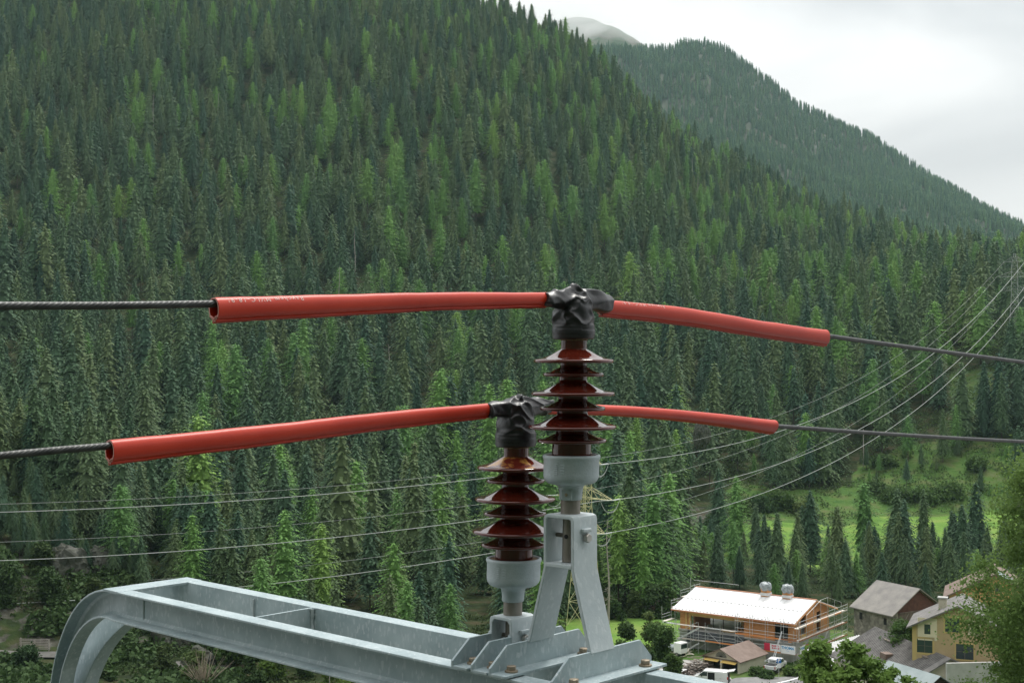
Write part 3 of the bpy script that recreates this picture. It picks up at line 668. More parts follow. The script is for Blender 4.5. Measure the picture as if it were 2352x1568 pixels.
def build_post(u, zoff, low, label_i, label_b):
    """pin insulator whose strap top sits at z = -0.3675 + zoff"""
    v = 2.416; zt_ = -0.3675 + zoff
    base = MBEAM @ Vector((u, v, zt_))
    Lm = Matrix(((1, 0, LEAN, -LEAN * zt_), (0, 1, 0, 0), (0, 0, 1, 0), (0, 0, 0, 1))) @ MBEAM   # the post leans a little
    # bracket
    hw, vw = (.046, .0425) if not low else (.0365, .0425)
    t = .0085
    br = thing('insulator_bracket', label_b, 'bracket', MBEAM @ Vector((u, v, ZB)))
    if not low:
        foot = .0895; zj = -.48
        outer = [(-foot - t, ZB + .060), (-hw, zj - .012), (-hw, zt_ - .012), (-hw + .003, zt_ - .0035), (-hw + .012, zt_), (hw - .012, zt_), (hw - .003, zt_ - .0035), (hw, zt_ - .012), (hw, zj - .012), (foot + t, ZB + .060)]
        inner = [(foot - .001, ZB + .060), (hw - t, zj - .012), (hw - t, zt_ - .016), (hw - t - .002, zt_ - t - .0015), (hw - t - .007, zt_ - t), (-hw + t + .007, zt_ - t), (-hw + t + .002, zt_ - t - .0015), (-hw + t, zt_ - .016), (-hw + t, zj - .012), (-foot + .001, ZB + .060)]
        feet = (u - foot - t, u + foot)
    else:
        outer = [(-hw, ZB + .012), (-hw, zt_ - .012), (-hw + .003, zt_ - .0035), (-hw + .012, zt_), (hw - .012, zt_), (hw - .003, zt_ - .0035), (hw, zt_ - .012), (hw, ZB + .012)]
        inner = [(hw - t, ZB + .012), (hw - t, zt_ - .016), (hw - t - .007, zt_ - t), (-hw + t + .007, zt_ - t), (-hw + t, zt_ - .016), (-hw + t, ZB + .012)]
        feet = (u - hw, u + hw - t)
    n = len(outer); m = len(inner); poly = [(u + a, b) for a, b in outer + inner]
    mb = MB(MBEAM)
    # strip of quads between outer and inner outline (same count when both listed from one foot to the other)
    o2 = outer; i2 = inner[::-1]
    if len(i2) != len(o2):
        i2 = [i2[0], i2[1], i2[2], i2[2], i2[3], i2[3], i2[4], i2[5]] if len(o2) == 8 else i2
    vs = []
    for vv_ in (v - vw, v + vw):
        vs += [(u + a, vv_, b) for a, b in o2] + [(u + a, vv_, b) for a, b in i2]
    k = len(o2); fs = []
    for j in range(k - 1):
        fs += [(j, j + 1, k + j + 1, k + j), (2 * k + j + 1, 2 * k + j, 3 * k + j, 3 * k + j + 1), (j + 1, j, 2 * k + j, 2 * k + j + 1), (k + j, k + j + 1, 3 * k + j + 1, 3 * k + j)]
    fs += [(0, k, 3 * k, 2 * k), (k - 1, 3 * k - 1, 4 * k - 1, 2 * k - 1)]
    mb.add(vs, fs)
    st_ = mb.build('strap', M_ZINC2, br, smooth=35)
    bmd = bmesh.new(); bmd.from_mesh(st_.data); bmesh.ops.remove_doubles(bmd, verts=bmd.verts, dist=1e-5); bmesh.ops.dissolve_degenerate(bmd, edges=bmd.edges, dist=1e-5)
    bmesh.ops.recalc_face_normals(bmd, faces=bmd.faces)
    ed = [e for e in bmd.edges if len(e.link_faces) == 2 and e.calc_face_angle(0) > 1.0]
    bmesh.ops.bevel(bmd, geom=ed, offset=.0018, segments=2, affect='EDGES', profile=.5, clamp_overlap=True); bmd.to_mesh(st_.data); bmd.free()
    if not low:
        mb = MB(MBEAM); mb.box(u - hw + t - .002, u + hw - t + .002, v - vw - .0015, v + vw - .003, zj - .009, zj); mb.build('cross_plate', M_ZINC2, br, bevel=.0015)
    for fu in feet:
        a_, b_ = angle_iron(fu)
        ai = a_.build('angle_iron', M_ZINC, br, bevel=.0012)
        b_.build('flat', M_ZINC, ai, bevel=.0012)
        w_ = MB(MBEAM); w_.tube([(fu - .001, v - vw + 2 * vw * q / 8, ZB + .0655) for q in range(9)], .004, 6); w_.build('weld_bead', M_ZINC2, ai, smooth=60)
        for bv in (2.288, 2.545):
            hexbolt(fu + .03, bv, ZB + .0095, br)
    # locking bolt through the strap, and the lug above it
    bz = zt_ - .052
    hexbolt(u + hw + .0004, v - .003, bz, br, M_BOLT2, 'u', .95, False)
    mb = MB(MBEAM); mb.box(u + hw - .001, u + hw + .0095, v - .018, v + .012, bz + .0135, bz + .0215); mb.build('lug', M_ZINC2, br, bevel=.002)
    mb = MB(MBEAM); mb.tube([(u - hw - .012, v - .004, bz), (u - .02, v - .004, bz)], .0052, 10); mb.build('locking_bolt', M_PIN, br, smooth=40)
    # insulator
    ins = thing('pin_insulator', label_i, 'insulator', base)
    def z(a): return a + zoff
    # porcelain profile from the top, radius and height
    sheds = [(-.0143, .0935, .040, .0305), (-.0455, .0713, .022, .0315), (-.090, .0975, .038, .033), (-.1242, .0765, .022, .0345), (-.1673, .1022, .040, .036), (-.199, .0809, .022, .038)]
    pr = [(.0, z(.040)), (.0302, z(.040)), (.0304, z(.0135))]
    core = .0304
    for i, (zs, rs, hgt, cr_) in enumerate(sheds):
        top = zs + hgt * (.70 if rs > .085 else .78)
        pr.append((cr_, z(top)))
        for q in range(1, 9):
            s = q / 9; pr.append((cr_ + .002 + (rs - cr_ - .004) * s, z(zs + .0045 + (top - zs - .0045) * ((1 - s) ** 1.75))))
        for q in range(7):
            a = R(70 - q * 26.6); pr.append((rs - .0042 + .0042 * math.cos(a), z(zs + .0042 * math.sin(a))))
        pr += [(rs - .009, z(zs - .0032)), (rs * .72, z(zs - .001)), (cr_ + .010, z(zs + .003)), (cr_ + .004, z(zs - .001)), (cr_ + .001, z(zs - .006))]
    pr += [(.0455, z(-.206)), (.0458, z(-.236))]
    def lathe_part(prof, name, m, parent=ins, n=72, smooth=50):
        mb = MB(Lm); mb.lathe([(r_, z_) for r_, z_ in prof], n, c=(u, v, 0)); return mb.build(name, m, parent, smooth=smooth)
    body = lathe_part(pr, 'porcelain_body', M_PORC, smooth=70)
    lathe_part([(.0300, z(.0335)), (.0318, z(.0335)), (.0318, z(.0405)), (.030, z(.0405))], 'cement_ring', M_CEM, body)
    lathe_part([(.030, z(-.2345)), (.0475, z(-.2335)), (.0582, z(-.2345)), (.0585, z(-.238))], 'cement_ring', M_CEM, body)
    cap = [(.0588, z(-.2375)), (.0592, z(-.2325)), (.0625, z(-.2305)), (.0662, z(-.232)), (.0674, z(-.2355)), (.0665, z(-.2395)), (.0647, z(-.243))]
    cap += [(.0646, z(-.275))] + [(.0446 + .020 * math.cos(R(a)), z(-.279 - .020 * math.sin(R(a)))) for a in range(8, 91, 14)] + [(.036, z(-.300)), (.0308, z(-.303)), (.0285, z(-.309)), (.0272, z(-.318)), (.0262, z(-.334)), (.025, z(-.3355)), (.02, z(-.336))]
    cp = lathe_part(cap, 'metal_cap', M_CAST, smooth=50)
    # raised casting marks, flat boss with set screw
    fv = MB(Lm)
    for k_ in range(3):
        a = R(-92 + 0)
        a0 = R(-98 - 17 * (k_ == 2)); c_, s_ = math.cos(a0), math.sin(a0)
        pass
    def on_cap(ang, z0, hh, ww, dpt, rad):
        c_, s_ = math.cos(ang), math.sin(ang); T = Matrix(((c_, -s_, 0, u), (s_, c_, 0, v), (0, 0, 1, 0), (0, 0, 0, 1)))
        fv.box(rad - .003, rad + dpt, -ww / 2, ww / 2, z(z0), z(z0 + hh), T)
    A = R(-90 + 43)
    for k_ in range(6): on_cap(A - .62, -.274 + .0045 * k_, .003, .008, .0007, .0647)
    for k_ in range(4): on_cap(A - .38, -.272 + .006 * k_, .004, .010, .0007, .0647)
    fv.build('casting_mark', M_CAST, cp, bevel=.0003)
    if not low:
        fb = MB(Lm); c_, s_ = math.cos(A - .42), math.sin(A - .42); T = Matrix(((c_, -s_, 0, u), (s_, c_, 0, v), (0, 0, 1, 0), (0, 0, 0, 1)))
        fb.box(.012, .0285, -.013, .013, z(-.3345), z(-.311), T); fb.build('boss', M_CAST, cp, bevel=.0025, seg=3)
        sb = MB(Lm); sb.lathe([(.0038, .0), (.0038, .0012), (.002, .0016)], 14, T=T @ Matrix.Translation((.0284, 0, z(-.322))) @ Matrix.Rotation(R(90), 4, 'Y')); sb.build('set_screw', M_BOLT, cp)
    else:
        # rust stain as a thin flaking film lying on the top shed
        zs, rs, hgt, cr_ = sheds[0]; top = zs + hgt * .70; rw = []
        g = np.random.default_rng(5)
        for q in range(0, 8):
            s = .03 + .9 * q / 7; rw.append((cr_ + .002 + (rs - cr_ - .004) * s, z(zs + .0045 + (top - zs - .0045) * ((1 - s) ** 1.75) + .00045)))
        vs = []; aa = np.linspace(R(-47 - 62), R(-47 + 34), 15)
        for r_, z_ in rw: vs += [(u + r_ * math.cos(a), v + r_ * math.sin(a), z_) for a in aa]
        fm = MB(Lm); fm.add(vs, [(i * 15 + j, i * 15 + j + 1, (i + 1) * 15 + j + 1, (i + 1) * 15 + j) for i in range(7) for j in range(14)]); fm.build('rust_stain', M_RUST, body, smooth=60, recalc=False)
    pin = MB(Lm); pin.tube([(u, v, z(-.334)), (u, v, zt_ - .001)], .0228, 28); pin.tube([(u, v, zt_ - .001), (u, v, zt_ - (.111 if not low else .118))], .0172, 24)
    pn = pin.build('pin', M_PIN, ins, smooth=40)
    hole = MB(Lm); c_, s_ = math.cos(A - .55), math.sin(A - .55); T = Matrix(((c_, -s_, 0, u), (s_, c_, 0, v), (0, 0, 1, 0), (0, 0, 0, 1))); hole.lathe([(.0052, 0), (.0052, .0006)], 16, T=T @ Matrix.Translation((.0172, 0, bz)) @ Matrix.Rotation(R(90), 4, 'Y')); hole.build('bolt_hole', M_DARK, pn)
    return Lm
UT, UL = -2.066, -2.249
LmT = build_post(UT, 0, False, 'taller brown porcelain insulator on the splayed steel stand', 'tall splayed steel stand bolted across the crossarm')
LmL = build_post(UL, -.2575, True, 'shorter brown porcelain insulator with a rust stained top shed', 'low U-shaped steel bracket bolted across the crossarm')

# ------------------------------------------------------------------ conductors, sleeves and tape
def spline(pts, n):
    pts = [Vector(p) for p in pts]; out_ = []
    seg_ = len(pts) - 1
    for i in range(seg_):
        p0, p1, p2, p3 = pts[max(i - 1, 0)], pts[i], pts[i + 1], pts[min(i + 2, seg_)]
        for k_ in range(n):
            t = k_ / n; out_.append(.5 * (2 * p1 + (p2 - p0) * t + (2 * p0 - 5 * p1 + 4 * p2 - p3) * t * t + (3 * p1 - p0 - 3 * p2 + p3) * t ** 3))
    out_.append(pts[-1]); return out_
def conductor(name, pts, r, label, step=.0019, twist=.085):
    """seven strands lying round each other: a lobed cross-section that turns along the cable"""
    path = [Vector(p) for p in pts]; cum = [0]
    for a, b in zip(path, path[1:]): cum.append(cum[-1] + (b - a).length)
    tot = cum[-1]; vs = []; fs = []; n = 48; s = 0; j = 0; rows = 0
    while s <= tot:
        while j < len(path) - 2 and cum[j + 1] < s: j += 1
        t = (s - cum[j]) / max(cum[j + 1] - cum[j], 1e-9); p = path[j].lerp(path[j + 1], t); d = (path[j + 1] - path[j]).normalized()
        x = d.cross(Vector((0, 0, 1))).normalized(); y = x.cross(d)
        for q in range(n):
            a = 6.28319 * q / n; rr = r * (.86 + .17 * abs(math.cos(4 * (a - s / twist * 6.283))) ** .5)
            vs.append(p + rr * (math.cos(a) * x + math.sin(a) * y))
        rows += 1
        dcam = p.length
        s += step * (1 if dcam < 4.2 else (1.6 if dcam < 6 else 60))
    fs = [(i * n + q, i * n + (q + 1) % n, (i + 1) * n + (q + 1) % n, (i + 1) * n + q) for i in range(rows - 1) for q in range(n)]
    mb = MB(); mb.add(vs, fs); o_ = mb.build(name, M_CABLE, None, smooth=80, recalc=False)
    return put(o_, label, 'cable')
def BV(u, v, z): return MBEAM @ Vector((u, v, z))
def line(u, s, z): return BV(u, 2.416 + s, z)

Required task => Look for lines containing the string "that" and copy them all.

Result of the exercise =>
Write part 3 of the bpy script that recreates this picture. It picks up at line 668. More parts follow. The script is for Blender 4.5. Measure the picture as if it were 2352x1568 pixels.
    """seven strands lying round each other: a lobed cross-section that turns along the cable"""